Described variously as "nasty", "ugly" and "a shocker", the March quarter's plunge in retail sales activity is seen as the clearest evidence yet that New Zealanders are making the painful adjustment towards living within their means.
In real terms retail sales shrank 2.9 per cent, twice as much as economists had expected and twice as much as the previous record fall.
It was a lurch lower from levels that had already been trending down for more than a year. The September 2007 quarter was the last to record real growth in retail sales.
It has reinforced economists' expectations that the March quarter's GDP numbers will prove at least as bad as December's 0.9 per cent drop.
Treasury Secretary John Whitehead in a speech yesterday said: "We believe New Zealand is in its sixth quarter of recession now and there is likely to be at least one more before we get some tentative growth at the end of the year."
Car saleyards suffered most, down 11.4 per cent on the previous quarter, but even excluding the automotive sector sales volumes were down 1.2 per cent, double the previous record fall.
"Anything discretionary or housing-related or exposed to tourism saw volumes contract sharply," ASB economist Jane Turner said.
Appliance retailers saw 5.6 per cent less go out the door while furniture stores, where sales volumes had been going backwards for five quarters, suffered another 3.6 per cent decline.
Falling tourist numbers hit the accommodation sector, with sales down 3.9 per cent on top of a 1.5 per cent crop in the December quarter.
In all of the 24 store types Statistics New Zealand divides retailers into, only six recorded positive real growth. That included the largest, supermarkets and grocery stores, where sales were up 1.9 per cent on the previous quarter.
In dollar terms sales were down 1.5 per cent, adjusted for seasonal effects. That included a 0.4 per cent decline in the month of March.
"Last week's electronic card transactions figures for April did show a 0.3 per cent increase in retail transactions," Westpac economist Dominick Stephens said. "But that reads more like a lacklustre response to the tax cuts that came into effect on April 1 than a portent of sustained retailing recovery.
"It seems increasingly likely that most of the cash from tax cuts and lower interest rates will be saved rather than spent."
The twin busts in house prices and share prices had forced many people to take a long hard look at their overall wealth and long-term spending power, Stephens said. "The long overdue correction to a more sustainable level of spending, financed by income rather than debt, is under way."
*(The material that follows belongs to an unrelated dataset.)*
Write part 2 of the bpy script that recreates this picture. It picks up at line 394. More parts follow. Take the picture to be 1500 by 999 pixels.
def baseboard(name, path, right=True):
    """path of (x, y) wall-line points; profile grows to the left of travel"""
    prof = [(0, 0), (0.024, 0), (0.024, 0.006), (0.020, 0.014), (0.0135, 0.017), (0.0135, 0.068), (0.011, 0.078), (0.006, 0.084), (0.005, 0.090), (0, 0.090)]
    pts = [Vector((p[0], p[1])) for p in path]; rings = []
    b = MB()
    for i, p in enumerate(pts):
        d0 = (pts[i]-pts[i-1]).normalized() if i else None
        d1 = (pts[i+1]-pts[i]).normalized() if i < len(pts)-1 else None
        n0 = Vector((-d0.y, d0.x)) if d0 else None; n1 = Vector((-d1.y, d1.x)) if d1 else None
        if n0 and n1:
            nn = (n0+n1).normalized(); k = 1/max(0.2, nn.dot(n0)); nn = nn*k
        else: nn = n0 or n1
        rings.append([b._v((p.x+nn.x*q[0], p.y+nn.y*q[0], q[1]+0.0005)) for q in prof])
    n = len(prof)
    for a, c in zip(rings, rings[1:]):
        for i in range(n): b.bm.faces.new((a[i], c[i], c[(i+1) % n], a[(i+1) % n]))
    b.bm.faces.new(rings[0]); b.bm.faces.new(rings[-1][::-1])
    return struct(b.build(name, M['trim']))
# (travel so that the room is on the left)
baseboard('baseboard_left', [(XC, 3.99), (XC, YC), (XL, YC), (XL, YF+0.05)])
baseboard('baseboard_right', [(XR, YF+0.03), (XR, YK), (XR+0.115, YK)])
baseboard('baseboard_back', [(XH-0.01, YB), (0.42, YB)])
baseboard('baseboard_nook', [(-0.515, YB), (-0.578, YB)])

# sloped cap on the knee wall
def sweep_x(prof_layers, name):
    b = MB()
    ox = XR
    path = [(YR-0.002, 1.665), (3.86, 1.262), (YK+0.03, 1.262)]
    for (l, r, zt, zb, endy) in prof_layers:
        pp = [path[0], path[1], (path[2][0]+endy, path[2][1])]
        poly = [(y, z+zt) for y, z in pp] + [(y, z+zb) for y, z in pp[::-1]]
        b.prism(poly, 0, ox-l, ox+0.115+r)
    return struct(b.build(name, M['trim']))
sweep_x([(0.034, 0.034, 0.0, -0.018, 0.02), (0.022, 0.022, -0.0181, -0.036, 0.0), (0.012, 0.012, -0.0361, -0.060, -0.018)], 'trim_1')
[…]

Per capita and adjusted for inflation, New Zealanders were now spending nearly 9 per cent less than they were two years ago, he said.
UBS economist Robin Clements said rising unemployment and concerns about job security would prove a headwind for the retail sector, but tax cuts and continued falls in effective mortgage rates as fixed rates roll over would provide some support.
"Conditions will no doubt remain challenging for the retail sector over the rest of the year but continued falls of this magnitude are very unlikely."
THE BIG DROP
* Retail sales fell 2.9 per cent in the March quarter in volume terms - a record drop.
* Per head of population they are the weakest they have been since 2004.
* Seventy-five per cent of store types went backwards.